## Stated problem
Repeat the full listing, word for word.

## Source data
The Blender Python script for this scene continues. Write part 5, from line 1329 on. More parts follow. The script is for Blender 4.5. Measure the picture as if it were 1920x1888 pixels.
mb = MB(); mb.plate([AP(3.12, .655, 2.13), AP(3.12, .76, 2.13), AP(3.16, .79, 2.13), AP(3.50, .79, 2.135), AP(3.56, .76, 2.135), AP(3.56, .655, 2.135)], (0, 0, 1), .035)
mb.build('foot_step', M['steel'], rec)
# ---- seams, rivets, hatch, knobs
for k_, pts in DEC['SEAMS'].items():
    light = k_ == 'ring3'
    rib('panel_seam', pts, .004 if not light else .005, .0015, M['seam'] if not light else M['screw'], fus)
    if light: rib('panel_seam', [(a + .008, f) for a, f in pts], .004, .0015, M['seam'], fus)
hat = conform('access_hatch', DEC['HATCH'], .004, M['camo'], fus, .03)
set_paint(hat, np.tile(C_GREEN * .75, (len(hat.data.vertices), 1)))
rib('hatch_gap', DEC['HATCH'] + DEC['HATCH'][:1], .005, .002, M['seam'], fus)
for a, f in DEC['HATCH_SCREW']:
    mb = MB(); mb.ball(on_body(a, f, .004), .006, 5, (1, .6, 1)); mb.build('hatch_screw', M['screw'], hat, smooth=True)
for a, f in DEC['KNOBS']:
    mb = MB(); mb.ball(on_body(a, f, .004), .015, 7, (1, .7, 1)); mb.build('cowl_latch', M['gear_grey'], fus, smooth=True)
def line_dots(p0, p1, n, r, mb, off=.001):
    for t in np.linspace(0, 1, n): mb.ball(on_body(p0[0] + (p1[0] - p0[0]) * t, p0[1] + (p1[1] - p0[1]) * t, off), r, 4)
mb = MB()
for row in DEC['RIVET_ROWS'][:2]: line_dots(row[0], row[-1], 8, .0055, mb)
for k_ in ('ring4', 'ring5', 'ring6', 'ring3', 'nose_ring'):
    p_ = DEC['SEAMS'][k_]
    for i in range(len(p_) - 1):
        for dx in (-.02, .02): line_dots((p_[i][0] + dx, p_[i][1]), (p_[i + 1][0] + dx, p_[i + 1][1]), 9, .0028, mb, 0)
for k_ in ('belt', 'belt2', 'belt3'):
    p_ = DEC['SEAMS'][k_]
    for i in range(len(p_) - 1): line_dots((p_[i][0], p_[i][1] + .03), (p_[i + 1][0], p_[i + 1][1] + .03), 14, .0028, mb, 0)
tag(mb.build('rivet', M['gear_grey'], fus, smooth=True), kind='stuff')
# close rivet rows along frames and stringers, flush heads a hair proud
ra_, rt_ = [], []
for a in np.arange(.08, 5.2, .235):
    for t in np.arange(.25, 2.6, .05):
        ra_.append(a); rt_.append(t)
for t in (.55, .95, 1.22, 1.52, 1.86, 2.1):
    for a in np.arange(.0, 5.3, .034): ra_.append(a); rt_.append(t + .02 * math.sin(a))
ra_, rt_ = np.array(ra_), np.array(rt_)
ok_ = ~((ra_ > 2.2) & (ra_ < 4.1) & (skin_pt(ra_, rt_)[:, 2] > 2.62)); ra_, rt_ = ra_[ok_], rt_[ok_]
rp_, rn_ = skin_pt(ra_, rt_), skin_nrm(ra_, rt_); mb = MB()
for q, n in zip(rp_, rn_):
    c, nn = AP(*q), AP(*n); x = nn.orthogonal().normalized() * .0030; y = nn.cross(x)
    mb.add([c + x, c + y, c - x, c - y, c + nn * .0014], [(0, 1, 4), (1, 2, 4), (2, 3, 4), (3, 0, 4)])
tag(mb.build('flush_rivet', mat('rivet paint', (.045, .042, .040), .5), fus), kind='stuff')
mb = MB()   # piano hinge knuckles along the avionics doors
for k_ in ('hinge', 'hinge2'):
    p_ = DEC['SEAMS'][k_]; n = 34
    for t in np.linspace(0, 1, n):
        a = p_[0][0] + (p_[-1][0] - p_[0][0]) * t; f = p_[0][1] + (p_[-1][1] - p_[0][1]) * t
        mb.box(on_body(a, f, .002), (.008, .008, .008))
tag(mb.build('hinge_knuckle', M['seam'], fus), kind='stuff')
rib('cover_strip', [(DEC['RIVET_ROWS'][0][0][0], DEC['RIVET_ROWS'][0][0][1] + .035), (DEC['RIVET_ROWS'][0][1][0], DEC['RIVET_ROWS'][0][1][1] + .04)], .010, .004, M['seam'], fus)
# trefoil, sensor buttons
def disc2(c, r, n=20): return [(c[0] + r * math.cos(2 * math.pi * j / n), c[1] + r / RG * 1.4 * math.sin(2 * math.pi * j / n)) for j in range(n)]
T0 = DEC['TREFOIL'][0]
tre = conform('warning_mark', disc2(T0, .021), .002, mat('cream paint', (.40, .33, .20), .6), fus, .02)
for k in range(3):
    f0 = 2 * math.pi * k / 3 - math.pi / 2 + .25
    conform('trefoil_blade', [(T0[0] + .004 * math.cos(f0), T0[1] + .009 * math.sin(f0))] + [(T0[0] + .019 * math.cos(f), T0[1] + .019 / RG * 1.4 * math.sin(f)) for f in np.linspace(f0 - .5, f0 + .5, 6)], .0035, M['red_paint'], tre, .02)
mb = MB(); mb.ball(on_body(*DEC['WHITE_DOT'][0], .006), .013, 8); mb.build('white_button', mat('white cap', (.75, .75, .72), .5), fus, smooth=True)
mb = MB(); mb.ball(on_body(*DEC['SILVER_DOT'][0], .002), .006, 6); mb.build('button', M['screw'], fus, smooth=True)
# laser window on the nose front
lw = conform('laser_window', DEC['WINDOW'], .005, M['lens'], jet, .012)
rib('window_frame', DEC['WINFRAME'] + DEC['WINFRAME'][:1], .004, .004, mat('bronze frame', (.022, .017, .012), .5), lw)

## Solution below
The Blender Python script for this scene continues. Write part 5, from line 1329 on. More parts follow. The script is for Blender 4.5. Measure the picture as if it were 1920x1888 pixels.
mb = MB(); mb.plate([AP(3.12, .655, 2.13), AP(3.12, .76, 2.13), AP(3.16, .79, 2.13), AP(3.50, .79, 2.135), AP(3.56, .76, 2.135), AP(3.56, .655, 2.135)], (0, 0, 1), .035)
mb.build('foot_step', M['steel'], rec)
# ---- seams, rivets, hatch, knobs
for k_, pts in DEC['SEAMS'].items():
    light = k_ == 'ring3'
    rib('panel_seam', pts, .004 if not light else .005, .0015, M['seam'] if not light else M['screw'], fus)
    if light: rib('panel_seam', [(a + .008, f) for a, f in pts], .004, .0015, M['seam'], fus)
hat = conform('access_hatch', DEC['HATCH'], .004, M['camo'], fus, .03)
set_paint(hat, np.tile(C_GREEN * .75, (len(hat.data.vertices), 1)))
rib('hatch_gap', DEC['HATCH'] + DEC['HATCH'][:1], .005, .002, M['seam'], fus)
for a, f in DEC['HATCH_SCREW']:
    mb = MB(); mb.ball(on_body(a, f, .004), .006, 5, (1, .6, 1)); mb.build('hatch_screw', M['screw'], hat, smooth=True)
for a, f in DEC['KNOBS']:
    mb = MB(); mb.ball(on_body(a, f, .004), .015, 7, (1, .7, 1)); mb.build('cowl_latch', M['gear_grey'], fus, smooth=True)
def line_dots(p0, p1, n, r, mb, off=.001):
    for t in np.linspace(0, 1, n): mb.ball(on_body(p0[0] + (p1[0] - p0[0]) * t, p0[1] + (p1[1] - p0[1]) * t, off), r, 4)
mb = MB()
for row in DEC['RIVET_ROWS'][:2]: line_dots(row[0], row[-1], 8, .0055, mb)
for k_ in ('ring4', 'ring5', 'ring6', 'ring3', 'nose_ring'):
    p_ = DEC['SEAMS'][k_]
    for i in range(len(p_) - 1):
        for dx in (-.02, .02): line_dots((p_[i][0] + dx, p_[i][1]), (p_[i + 1][0] + dx, p_[i + 1][1]), 9, .0028, mb, 0)
for k_ in ('belt', 'belt2', 'belt3'):
    p_ = DEC['SEAMS'][k_]
    for i in range(len(p_) - 1): line_dots((p_[i][0], p_[i][1] + .03), (p_[i + 1][0], p_[i + 1][1] + .03), 14, .0028, mb, 0)
tag(mb.build('rivet', M['gear_grey'], fus, smooth=True), kind='stuff')
# close rivet rows along frames and stringers, flush heads a hair proud
ra_, rt_ = [], []
for a in np.arange(.08, 5.2, .235):
    for t in np.arange(.25, 2.6, .05):
        ra_.append(a); rt_.append(t)
for t in (.55, .95, 1.22, 1.52, 1.86, 2.1):
    for a in np.arange(.0, 5.3, .034): ra_.append(a); rt_.append(t + .02 * math.sin(a))
ra_, rt_ = np.array(ra_), np.array(rt_)
ok_ = ~((ra_ > 2.2) & (ra_ < 4.1) & (skin_pt(ra_, rt_)[:, 2] > 2.62)); ra_, rt_ = ra_[ok_], rt_[ok_]
rp_, rn_ = skin_pt(ra_, rt_), skin_nrm(ra_, rt_); mb = MB()
for q, n in zip(rp_, rn_):
    c, nn = AP(*q), AP(*n); x = nn.orthogonal().normalized() * .0030; y = nn.cross(x)
    mb.add([c + x, c + y, c - x, c - y, c + nn * .0014], [(0, 1, 4), (1, 2, 4), (2, 3, 4), (3, 0, 4)])
tag(mb.build('flush_rivet', mat('rivet paint', (.045, .042, .040), .5), fus), kind='stuff')
mb = MB()   # piano hinge knuckles along the avionics doors
for k_ in ('hinge', 'hinge2'):
    p_ = DEC['SEAMS'][k_]; n = 34
    for t in np.linspace(0, 1, n):
        a = p_[0][0] + (p_[-1][0] - p_[0][0]) * t; f = p_[0][1] + (p_[-1][1] - p_[0][1]) * t
        mb.box(on_body(a, f, .002), (.008, .008, .008))
tag(mb.build('hinge_knuckle', M['seam'], fus), kind='stuff')
rib('cover_strip', [(DEC['RIVET_ROWS'][0][0][0], DEC['RIVET_ROWS'][0][0][1] + .035), (DEC['RIVET_ROWS'][0][1][0], DEC['RIVET_ROWS'][0][1][1] + .04)], .010, .004, M['seam'], fus)
# trefoil, sensor buttons
def disc2(c, r, n=20): return [(c[0] + r * math.cos(2 * math.pi * j / n), c[1] + r / RG * 1.4 * math.sin(2 * math.pi * j / n)) for j in range(n)]
T0 = DEC['TREFOIL'][0]
tre = conform('warning_mark', disc2(T0, .021), .002, mat('cream paint', (.40, .33, .20), .6), fus, .02)
for k in range(3):
    f0 = 2 * math.pi * k / 3 - math.pi / 2 + .25
    conform('trefoil_blade', [(T0[0] + .004 * math.cos(f0), T0[1] + .009 * math.sin(f0))] + [(T0[0] + .019 * math.cos(f), T0[1] + .019 / RG * 1.4 * math.sin(f)) for f in np.linspace(f0 - .5, f0 + .5, 6)], .0035, M['red_paint'], tre, .02)
mb = MB(); mb.ball(on_body(*DEC['WHITE_DOT'][0], .006), .013, 8); mb.build('white_button', mat('white cap', (.75, .75, .72), .5), fus, smooth=True)
mb = MB(); mb.ball(on_body(*DEC['SILVER_DOT'][0], .002), .006, 6); mb.build('button', M['screw'], fus, smooth=True)
# laser window on the nose front
lw = conform('laser_window', DEC['WINDOW'], .005, M['lens'], jet, .012)
rib('window_frame', DEC['WINFRAME'] + DEC['WINFRAME'][:1], .004, .004, mat('bronze frame', (.022, .017, .012), .5), lw)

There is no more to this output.